PROBLEM STATEMENT:
Write out again, word for word, the lines below from the line that holds "were 1820x1213 pixels." through the line that holds "COL = S.collection", omitting pictures.

Dataset entries:
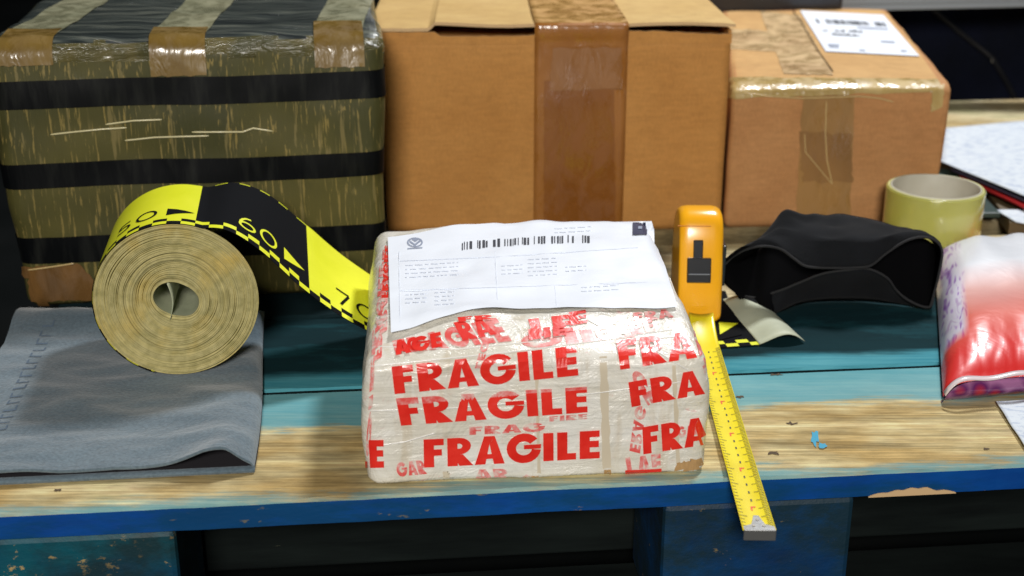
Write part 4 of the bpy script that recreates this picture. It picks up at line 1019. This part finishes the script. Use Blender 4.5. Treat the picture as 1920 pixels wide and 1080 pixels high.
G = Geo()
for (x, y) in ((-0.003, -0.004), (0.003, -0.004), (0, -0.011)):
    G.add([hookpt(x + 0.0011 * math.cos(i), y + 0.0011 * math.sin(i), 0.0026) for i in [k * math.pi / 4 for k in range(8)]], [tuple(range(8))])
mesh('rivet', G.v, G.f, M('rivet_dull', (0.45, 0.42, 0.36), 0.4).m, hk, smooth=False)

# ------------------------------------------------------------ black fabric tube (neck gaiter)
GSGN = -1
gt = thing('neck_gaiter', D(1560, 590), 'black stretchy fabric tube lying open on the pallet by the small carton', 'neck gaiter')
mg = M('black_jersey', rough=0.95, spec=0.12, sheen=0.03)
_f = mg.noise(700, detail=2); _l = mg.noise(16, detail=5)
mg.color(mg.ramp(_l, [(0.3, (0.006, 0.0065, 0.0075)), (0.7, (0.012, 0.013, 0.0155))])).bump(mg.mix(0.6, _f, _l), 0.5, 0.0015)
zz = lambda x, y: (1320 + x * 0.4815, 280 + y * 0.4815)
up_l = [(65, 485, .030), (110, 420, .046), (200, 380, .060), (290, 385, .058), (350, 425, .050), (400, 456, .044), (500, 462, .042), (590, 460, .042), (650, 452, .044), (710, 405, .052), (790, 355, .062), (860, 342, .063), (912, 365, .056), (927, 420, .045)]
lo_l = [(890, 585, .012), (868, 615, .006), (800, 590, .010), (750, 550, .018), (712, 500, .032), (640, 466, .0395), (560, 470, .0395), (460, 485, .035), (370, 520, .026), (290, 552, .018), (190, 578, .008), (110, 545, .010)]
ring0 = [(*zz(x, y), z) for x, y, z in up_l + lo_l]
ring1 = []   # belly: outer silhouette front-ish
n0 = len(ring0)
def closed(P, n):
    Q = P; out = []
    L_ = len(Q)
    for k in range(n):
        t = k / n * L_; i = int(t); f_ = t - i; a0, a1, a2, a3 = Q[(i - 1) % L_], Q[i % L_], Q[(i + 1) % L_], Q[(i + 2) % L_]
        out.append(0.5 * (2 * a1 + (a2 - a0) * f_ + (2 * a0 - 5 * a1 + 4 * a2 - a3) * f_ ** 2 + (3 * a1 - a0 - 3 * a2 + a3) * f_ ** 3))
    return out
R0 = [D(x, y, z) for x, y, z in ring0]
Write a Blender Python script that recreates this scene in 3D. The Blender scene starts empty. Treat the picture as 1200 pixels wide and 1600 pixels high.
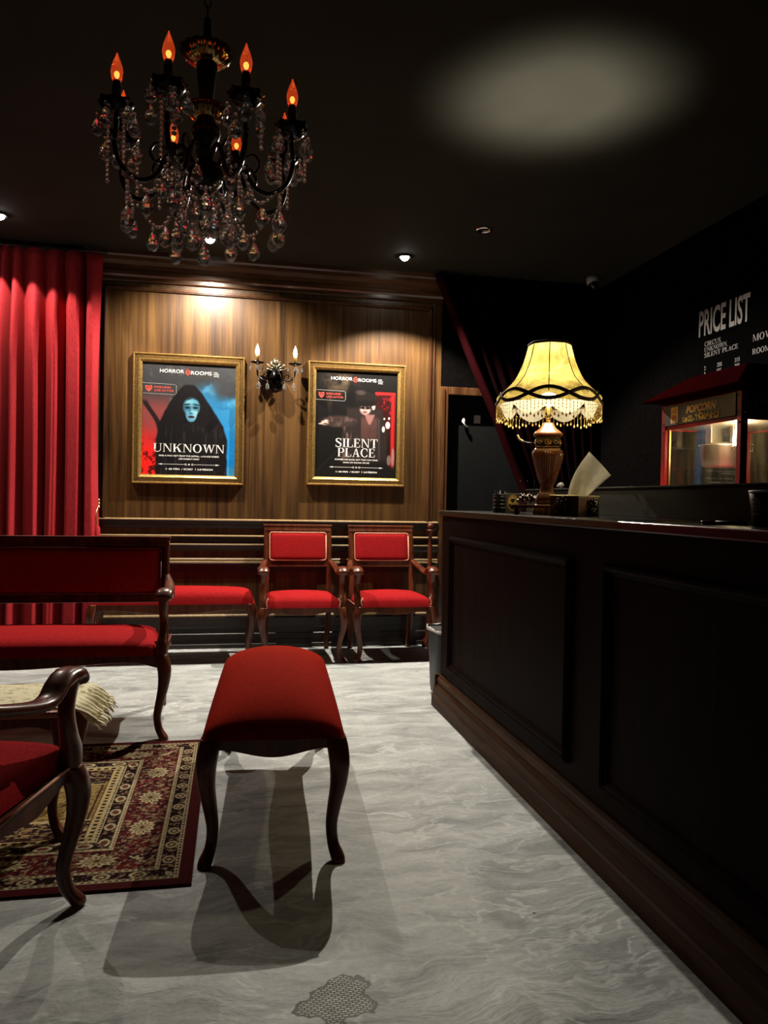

==

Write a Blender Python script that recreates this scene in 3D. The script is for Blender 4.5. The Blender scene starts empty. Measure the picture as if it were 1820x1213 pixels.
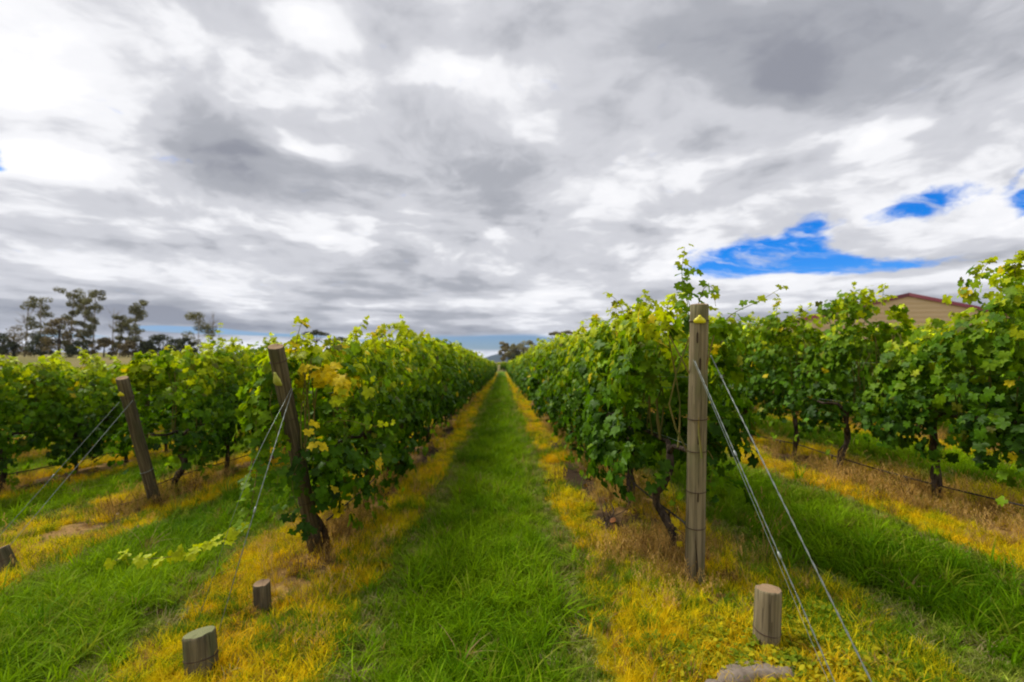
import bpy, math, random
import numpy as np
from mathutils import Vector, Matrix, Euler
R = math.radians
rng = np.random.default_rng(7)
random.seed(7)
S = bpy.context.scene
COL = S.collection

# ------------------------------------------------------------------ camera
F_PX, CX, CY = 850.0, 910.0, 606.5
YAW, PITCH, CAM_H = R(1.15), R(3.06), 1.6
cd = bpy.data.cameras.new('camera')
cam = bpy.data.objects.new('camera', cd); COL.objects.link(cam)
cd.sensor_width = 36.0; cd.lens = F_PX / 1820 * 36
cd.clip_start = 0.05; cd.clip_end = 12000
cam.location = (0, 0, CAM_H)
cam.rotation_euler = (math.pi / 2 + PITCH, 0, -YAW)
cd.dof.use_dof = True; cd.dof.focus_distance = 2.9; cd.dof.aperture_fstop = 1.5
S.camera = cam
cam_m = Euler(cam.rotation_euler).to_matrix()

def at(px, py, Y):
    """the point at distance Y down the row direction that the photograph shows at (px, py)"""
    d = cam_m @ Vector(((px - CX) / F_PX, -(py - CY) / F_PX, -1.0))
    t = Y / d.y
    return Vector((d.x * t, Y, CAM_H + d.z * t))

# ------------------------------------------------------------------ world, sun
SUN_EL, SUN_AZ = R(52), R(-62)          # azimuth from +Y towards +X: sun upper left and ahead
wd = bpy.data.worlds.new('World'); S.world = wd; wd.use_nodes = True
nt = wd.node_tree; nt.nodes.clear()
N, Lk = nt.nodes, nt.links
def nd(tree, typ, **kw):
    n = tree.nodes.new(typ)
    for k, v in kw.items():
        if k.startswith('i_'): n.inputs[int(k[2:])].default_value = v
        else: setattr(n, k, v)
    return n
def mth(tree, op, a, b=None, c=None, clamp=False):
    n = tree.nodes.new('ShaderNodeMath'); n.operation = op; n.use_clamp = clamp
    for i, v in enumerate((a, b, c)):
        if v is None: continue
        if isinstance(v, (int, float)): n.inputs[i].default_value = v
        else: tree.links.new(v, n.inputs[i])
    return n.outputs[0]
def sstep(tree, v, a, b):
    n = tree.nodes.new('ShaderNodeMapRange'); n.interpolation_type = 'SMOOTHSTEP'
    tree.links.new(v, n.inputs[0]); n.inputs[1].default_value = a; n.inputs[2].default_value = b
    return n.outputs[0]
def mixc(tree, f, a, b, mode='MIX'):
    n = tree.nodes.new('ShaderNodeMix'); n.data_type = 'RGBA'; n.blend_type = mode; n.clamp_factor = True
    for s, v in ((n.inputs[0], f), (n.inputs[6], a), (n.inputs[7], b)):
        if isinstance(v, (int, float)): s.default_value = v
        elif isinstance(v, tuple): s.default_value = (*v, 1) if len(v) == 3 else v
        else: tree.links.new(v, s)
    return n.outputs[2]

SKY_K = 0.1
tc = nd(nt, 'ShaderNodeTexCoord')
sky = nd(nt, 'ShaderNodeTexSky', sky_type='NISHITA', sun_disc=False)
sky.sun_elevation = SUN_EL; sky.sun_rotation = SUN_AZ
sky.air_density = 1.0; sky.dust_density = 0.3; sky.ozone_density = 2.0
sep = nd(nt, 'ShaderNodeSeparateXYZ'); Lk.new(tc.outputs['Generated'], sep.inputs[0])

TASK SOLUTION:
Write a Blender Python script that recreates this scene in 3D. The script is for Blender 4.5. The Blender scene starts empty. Measure the picture as if it were 1820x1213 pixels.
import bpy, math, random
import numpy as np
from mathutils import Vector, Matrix, Euler
R = math.radians
rng = np.random.default_rng(7)
random.seed(7)
S = bpy.context.scene
COL = S.collection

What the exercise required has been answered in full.